Closer to God is a series of anthropological fictions that seek to question the modern beauty myth while subverting the notion of the photograph as a document of truth.
The Modern Beauty Myth: Few photographers today seem to be dealing with the body as “the body itself”. The NUDE seems to have been usurped elsewhere. Certainly the Nude within the canon of photography seems to have become a cliché to say the least. The dubious aesthetic of the Fine Art Nude, with all its seductive lighting, poses from art antiquity, and sensual feminine curves seem to have undermined any serious discussion on the body within photography.
The giant naked portraits of Closer to God aim to confront us with our own preconceptions of the human body, an attempt to balance the scales, and to re introduce some discussion on the Body back into an arts arena. Though these images are fictions, they are deliberately confrontational to try and raise awareness of the possibilities of the human firm and to disconnect us from our preconceptions. To remove the veneer of the media idealised form.
The human body is capable of all manner of forms, so many of which are judged as undesirable, as are those who inhabit these bodies. I have chosen to make these images as fictions as I did not want to further exploit or further en-freak anyone whose physicality stands them on the fringes of society. Knowing that these images are fictions allows us to more directly scrutinize them without guilt, and this scrutiny is what will result in a questioning of our attitudes to the body and its representation within the arts and broader forums.
Photography as Document: Photography is indexically tied to notions of reality. The photographic image is generally always considered to be a sort of realism. The hyper real descriptive photography of the past few decades is driven by impersonal observation and an unsparing factuality. Perhaps the instigators of this unswerving eye could be Bernd and Hilla Becher with their famous and ground breaking Water Towers 1967-83, and their many students at the Kunstakademie in Düsseldorf exemplified by Thomas Ruff in his application of the Becher’s methodology to portraiture.
Although this methodology is of some interest, I find the discrepancy between the presumed reality of the photograph and what is increasingly becoming a manipulated approximation of a reality. Digital technologies now allow for the editing of images at an increasing level of sophistication. The hyper reality of the photograph can now be manipulated into strange fictions, reflections of some sort of truth guided by the photographer.

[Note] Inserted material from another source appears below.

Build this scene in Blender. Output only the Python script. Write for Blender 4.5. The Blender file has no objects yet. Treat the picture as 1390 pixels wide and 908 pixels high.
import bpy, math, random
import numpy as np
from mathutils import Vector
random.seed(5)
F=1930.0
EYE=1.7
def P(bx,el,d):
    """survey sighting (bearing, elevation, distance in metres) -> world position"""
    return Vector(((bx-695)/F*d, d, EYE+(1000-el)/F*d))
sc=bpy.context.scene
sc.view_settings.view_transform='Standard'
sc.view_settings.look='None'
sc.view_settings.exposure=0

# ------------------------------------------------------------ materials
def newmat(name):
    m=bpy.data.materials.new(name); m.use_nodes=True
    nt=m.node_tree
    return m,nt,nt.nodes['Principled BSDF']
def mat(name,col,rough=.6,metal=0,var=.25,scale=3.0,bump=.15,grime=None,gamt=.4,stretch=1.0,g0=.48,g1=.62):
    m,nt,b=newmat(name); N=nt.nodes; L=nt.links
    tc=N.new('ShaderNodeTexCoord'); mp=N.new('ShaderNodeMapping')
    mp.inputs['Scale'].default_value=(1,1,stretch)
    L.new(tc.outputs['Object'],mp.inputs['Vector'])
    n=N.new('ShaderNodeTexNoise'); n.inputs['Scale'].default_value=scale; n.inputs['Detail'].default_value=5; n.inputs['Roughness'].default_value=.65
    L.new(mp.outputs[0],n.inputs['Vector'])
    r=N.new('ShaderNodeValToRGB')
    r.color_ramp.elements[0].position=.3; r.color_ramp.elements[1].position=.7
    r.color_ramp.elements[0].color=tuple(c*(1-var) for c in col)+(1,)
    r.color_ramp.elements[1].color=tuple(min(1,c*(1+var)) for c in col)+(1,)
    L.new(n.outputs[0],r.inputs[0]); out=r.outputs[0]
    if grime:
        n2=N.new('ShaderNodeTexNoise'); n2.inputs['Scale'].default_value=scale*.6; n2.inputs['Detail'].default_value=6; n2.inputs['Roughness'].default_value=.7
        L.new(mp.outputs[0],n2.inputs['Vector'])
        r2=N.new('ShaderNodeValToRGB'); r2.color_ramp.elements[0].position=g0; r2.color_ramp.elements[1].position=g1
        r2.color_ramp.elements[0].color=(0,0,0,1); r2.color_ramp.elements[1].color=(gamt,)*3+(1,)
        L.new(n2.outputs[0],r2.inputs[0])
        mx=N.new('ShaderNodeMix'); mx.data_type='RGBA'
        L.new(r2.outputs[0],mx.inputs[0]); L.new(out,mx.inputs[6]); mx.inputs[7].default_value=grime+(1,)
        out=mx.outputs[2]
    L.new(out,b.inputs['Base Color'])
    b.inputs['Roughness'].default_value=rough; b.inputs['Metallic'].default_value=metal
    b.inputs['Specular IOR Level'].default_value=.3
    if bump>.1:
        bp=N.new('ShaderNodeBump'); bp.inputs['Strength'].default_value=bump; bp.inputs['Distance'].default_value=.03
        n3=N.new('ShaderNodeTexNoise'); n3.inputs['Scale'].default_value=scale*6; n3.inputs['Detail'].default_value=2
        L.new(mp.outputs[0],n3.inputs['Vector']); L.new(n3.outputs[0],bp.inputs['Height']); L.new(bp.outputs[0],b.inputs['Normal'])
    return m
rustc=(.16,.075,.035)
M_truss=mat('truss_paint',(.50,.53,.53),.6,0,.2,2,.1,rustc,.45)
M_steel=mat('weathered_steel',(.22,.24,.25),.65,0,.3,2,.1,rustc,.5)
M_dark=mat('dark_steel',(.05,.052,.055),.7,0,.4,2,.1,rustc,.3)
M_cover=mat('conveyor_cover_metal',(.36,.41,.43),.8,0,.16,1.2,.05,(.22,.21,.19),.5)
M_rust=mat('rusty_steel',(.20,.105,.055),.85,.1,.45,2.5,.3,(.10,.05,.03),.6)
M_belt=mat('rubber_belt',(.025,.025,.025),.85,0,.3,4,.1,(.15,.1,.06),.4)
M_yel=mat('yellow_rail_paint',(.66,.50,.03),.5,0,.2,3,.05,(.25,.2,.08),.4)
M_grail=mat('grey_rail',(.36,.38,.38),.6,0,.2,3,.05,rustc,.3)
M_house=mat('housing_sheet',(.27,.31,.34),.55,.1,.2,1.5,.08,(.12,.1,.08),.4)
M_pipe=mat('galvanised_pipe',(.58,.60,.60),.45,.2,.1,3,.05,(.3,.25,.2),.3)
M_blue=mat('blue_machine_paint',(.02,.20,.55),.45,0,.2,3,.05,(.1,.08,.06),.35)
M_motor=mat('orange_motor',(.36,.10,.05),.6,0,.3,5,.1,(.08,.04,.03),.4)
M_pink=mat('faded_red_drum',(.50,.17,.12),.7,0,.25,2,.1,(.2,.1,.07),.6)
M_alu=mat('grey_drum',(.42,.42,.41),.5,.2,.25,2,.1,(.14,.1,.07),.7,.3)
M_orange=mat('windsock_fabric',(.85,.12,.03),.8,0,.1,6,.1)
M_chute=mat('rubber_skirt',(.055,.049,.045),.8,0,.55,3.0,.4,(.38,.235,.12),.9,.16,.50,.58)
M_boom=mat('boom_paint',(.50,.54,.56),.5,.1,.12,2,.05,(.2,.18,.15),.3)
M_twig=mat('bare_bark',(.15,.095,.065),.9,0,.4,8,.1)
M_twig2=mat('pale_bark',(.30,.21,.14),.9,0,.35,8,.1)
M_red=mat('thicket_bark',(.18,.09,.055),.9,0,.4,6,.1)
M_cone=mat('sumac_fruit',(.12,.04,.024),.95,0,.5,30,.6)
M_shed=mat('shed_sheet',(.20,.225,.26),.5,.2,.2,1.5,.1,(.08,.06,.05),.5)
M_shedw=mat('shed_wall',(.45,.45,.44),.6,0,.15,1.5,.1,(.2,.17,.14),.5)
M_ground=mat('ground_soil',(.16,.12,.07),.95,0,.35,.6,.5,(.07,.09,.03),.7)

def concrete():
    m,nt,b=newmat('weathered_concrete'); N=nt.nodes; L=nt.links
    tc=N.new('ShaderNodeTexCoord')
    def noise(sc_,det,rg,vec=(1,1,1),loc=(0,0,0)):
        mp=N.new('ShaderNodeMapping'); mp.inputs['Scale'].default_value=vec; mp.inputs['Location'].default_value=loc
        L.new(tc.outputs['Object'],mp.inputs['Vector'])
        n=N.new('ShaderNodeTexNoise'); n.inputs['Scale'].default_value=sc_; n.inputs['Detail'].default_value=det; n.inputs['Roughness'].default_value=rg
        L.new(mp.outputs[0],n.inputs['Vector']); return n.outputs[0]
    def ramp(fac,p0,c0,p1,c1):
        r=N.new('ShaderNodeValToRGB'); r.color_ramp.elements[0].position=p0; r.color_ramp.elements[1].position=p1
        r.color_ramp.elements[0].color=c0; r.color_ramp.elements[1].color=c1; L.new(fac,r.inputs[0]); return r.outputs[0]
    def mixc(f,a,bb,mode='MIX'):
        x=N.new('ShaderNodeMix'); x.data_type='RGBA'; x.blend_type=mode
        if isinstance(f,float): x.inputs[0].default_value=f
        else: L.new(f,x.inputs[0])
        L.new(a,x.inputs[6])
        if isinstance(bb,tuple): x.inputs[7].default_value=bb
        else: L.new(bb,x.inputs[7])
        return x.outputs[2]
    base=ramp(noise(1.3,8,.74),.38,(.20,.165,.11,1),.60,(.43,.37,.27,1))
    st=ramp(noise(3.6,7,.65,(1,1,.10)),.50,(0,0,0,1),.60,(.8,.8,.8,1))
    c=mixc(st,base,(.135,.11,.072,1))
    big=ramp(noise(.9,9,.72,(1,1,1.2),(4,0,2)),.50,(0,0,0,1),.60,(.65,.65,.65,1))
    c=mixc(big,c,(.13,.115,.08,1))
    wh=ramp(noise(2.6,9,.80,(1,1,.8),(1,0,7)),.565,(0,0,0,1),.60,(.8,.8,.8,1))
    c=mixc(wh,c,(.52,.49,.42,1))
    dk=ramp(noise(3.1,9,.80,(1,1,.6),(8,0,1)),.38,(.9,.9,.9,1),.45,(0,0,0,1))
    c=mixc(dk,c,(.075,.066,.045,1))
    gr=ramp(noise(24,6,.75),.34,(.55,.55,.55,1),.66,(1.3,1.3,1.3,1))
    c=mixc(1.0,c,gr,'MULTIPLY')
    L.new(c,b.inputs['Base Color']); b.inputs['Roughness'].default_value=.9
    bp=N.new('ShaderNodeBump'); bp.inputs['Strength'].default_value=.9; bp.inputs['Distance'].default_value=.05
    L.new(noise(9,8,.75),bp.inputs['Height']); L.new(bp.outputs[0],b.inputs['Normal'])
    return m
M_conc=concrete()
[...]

Although fully embracing this new plasticity given to photography by the digitization of the medium I have, however, used a sort of model proposed by Thomas Ruff in as much as each portrait I have made for Closer to God could be seen as being non per formative. In as much as I try very hard not to pose the models that are kind and brave enough to collaborate with me on this project. I am downplaying any sense of a performance in making these images, any sense that the images have been directed or staged on an obvious level. I encourage these models to present themselves before the camera to be looked at, scrutinized even. By asking them to adopt poses, much like a life model for a painter, that they are confident they can hold for as long as ten minutes without moving their poses become ciphers echoing the history of figurative art.
They pose for themselves, to express themselves and it is my purpose to recognize the emotional vocabulary of their pose/ body.
The models have a shared lack of interest in the gaze of the observer, allowing the viewer to intimately look at the details of these fictional physiologies without fear of intrusion.